THE EXERCISE:
Repeat exactly the lines from the line with "What Blender Python" to the line with "def atD(px, py, D): return", including both, and leave out any pictures.

THE DATA:
════════════════════
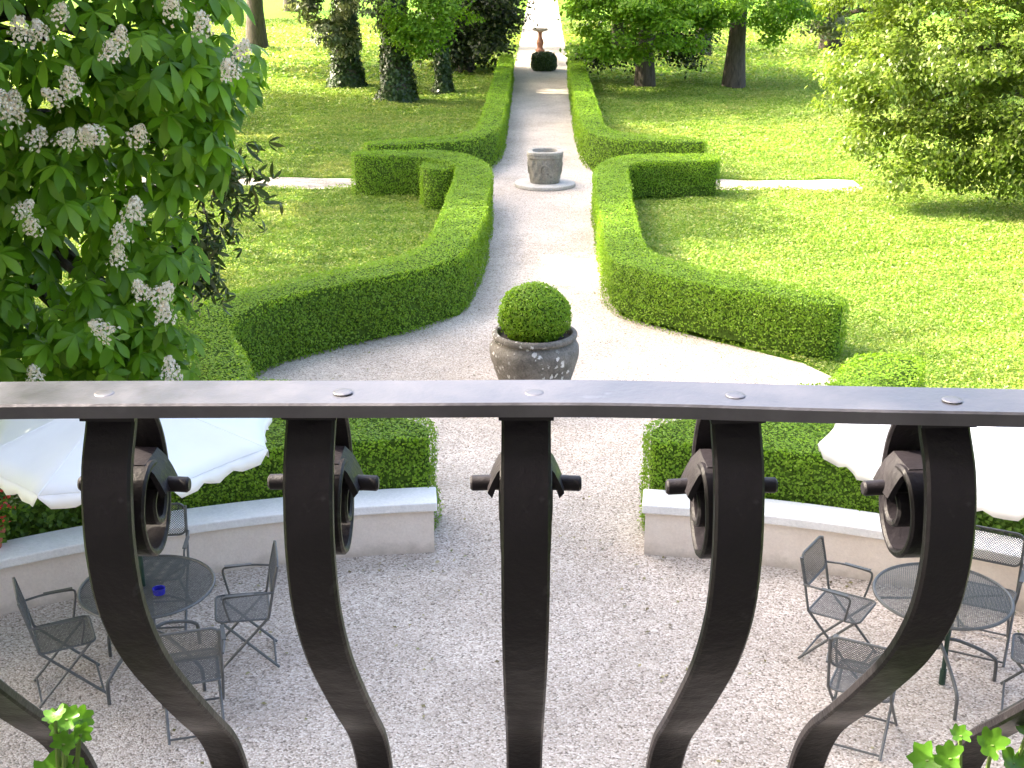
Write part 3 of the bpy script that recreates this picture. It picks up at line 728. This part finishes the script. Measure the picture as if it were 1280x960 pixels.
════════════════════
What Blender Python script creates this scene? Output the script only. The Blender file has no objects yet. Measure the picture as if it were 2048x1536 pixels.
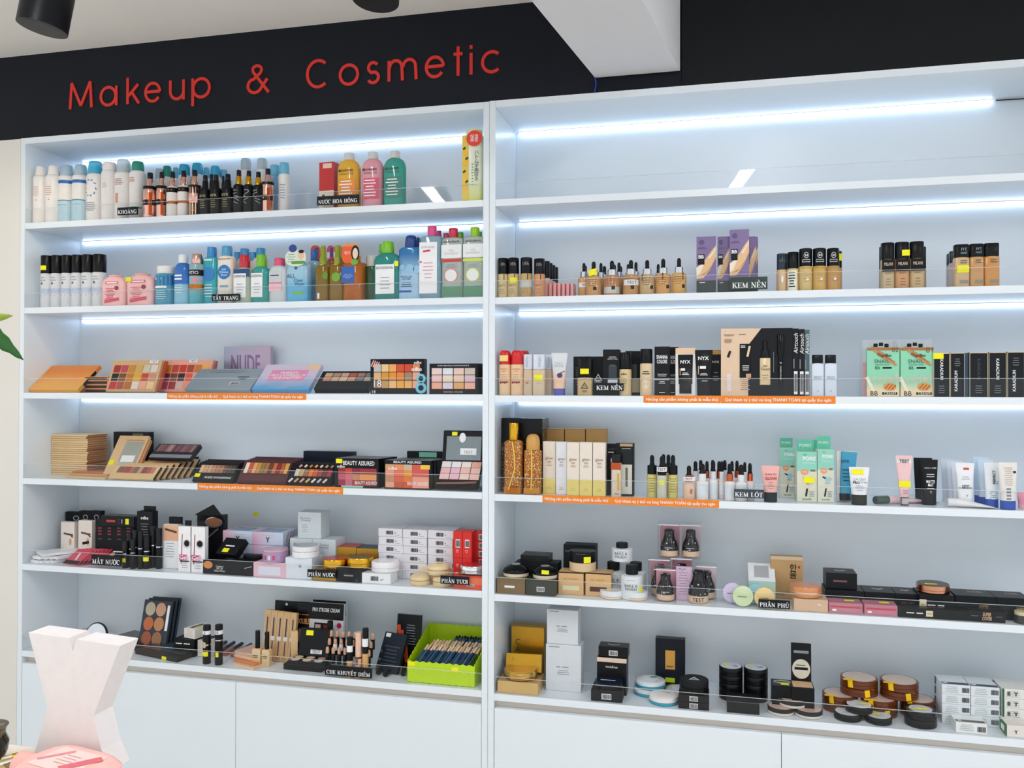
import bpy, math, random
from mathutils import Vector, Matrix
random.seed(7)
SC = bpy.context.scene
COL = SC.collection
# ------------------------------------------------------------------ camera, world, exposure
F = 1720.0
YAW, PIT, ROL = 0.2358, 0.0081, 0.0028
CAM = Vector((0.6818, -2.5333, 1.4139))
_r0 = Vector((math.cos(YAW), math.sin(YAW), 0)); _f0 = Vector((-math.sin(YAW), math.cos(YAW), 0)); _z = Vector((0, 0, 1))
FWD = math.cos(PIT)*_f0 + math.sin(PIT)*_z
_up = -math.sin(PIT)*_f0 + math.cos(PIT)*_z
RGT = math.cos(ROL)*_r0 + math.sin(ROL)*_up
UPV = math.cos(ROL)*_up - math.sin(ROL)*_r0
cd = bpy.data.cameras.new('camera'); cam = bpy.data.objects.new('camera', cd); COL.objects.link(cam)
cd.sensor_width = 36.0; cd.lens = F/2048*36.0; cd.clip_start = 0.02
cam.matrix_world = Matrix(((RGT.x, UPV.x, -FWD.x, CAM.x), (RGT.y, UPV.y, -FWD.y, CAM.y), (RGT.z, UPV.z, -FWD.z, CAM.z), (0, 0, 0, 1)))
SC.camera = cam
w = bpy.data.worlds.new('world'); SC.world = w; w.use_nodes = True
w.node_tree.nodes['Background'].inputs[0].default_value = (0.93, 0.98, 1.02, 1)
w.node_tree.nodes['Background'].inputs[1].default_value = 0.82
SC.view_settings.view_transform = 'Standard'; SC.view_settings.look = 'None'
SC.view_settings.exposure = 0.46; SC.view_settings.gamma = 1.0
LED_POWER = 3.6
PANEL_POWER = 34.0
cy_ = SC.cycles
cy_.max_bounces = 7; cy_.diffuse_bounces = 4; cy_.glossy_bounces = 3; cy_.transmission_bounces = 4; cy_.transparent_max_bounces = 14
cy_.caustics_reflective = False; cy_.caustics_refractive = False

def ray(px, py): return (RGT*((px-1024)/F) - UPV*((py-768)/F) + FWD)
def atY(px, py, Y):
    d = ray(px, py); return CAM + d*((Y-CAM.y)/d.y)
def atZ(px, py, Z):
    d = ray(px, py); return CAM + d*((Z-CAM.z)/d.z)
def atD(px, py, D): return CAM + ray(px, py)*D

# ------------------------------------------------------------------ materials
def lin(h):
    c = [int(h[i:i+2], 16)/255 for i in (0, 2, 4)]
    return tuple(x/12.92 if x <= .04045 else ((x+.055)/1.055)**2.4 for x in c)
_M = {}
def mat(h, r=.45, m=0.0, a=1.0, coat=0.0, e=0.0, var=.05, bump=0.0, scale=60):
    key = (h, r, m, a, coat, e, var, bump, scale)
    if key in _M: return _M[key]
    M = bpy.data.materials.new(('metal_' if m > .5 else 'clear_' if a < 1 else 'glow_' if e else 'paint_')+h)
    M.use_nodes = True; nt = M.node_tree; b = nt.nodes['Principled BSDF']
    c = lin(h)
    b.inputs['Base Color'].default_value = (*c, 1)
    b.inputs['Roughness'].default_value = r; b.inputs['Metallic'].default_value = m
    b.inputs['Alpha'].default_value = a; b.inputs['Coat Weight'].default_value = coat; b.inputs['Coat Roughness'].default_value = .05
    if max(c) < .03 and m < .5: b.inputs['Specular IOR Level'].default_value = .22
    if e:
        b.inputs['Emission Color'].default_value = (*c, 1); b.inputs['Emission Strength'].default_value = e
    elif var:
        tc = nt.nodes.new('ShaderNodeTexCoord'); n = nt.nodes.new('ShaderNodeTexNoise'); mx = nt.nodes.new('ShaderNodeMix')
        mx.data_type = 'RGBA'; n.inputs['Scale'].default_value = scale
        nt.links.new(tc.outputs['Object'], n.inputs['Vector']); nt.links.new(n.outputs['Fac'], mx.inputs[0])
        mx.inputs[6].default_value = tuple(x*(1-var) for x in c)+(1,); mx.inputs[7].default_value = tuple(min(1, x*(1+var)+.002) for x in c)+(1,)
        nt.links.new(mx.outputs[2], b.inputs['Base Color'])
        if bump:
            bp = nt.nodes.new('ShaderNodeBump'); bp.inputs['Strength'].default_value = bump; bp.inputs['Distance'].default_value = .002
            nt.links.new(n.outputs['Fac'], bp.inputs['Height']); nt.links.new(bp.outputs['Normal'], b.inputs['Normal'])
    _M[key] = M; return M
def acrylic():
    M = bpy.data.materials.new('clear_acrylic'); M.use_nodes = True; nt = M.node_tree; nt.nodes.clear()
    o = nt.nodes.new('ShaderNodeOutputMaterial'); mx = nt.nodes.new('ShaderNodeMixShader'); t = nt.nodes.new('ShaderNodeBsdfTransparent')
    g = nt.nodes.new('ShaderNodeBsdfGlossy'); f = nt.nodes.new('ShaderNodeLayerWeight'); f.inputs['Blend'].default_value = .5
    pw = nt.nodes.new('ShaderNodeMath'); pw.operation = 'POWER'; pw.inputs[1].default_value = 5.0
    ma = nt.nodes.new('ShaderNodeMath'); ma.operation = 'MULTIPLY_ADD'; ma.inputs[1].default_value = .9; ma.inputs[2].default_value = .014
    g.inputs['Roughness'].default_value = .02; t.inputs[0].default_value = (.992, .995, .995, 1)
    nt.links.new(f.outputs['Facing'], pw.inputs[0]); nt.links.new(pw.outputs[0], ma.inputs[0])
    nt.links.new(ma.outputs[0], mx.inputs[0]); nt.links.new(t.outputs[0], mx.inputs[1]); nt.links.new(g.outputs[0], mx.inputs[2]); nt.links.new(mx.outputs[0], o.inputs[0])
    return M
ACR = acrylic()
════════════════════
EXERCISE RESPONSE:
What Blender Python script creates this scene? Output the script only. The Blender file has no objects yet. Measure the picture as if it were 2048x1536 pixels.
import bpy, math, random
from mathutils import Vector, Matrix
random.seed(7)
SC = bpy.context.scene
COL = SC.collection
# ------------------------------------------------------------------ camera, world, exposure
F = 1720.0
YAW, PIT, ROL = 0.2358, 0.0081, 0.0028
CAM = Vector((0.6818, -2.5333, 1.4139))
_r0 = Vector((math.cos(YAW), math.sin(YAW), 0)); _f0 = Vector((-math.sin(YAW), math.cos(YAW), 0)); _z = Vector((0, 0, 1))
FWD = math.cos(PIT)*_f0 + math.sin(PIT)*_z
_up = -math.sin(PIT)*_f0 + math.cos(PIT)*_z
RGT = math.cos(ROL)*_r0 + math.sin(ROL)*_up
UPV = math.cos(ROL)*_up - math.sin(ROL)*_r0
cd = bpy.data.cameras.new('camera'); cam = bpy.data.objects.new('camera', cd); COL.objects.link(cam)
cd.sensor_width = 36.0; cd.lens = F/2048*36.0; cd.clip_start = 0.02
cam.matrix_world = Matrix(((RGT.x, UPV.x, -FWD.x, CAM.x), (RGT.y, UPV.y, -FWD.y, CAM.y), (RGT.z, UPV.z, -FWD.z, CAM.z), (0, 0, 0, 1)))
SC.camera = cam
w = bpy.data.worlds.new('world'); SC.world = w; w.use_nodes = True
w.node_tree.nodes['Background'].inputs[0].default_value = (0.93, 0.98, 1.02, 1)
w.node_tree.nodes['Background'].inputs[1].default_value = 0.82
SC.view_settings.view_transform = 'Standard'; SC.view_settings.look = 'None'
SC.view_settings.exposure = 0.46; SC.view_settings.gamma = 1.0
LED_POWER = 3.6
PANEL_POWER = 34.0
cy_ = SC.cycles
cy_.max_bounces = 7; cy_.diffuse_bounces = 4; cy_.glossy_bounces = 3; cy_.transmission_bounces = 4; cy_.transparent_max_bounces = 14
cy_.caustics_reflective = False; cy_.caustics_refractive = False

def ray(px, py): return (RGT*((px-1024)/F) - UPV*((py-768)/F) + FWD)
def atY(px, py, Y):
    d = ray(px, py); return CAM + d*((Y-CAM.y)/d.y)
def atZ(px, py, Z):
    d = ray(px, py); return CAM + d*((Z-CAM.z)/d.z)
def atD(px, py, D): return CAM + ray(px, py)*D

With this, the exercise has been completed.